To help understand how God addresses the problem of disunity it is important to look at one of the most important statements God has ever made about himself. In Exodus 34, after the events of the golden calf at Sinai and after the people of Israel had been punished, Moses requests that God pass before him. When this happens God gives one of the most important descriptions of himself in the bible. Given how immensely complex God is and the unfathomable depths of his character, form, powers, etc there are seemingly endless ways he could describe himself. Therefore when God chooses to describe himself in the form of a contradiction (from a human perspective) special attention must be given to this contradiction:

The LORD passed before him and proclaimed, “The LORD, the LORD, a God merciful and gracious, slow to anger, and abounding in steadfast love and faithfulness, keeping steadfast love for thousands, forgiving iniquity and transgression and sin, but who will by no means clear the guilty, visiting the iniquity of the fathers on the children and the children’s children, to the third and the fourth generation.”
(Exodus 34:6-7 ESV)

He is the God who forgives iniquity, transgression and sin, but at the same time does not let any trespass go unpunished, meaning his judgement is always complete.
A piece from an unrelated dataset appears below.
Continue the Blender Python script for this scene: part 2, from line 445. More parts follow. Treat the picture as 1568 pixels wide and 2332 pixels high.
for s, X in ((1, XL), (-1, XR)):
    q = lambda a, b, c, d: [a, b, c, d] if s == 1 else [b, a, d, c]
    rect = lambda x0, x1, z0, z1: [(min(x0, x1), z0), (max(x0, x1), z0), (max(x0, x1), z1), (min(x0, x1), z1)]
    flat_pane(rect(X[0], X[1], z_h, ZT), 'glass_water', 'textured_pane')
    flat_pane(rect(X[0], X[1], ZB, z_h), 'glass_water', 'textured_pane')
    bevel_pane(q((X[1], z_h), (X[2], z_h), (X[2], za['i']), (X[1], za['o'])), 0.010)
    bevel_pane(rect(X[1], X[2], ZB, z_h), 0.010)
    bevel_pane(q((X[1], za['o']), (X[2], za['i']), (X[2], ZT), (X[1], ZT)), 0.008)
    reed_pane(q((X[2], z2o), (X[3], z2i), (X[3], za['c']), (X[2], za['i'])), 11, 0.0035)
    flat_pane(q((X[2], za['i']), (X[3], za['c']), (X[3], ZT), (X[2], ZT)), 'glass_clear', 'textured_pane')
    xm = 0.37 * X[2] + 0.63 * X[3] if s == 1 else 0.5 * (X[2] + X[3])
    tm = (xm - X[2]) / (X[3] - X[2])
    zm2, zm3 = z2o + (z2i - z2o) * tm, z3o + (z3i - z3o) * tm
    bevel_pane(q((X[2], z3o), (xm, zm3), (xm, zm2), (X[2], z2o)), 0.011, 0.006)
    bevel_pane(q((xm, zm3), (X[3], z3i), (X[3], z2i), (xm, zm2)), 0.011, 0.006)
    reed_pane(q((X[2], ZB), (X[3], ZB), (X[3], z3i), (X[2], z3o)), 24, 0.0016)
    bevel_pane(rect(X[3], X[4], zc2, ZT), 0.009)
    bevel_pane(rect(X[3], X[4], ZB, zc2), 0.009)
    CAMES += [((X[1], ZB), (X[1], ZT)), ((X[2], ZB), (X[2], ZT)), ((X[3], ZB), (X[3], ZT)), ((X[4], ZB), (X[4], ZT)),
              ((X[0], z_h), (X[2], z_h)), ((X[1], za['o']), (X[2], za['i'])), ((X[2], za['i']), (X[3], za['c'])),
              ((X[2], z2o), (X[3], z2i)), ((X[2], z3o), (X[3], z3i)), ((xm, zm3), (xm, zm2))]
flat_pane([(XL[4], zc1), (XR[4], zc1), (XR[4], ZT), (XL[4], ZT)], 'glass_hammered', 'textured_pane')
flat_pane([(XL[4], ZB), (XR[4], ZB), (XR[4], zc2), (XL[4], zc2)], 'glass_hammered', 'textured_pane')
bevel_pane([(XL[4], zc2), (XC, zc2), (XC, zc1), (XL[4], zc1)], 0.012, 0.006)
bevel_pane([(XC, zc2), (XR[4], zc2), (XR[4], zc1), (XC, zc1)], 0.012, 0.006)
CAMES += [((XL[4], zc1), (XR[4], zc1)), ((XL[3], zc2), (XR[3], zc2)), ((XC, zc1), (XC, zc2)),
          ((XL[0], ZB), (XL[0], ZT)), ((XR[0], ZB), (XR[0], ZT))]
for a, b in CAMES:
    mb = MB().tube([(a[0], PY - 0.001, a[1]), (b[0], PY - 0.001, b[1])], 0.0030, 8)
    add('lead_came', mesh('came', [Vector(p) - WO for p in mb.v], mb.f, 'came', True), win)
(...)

How can this be? How can he forgive sin and at the same time deliver justice?

The answer to this contradiction is Christ, God and man in one being. He fulfils God’s requirement for justice and mercy but above all he fulfils God’s requirement for unity. He is the image of the invisible God, the exact imprint of his nature, who fulfils all God’s promises and in him man and all things are returned to unity in God. These statements reveal the perfect unity that exists between God and Christ, ultimately showing how the question of disunity that has seemingly existed in God since the fall is resolved in Christ.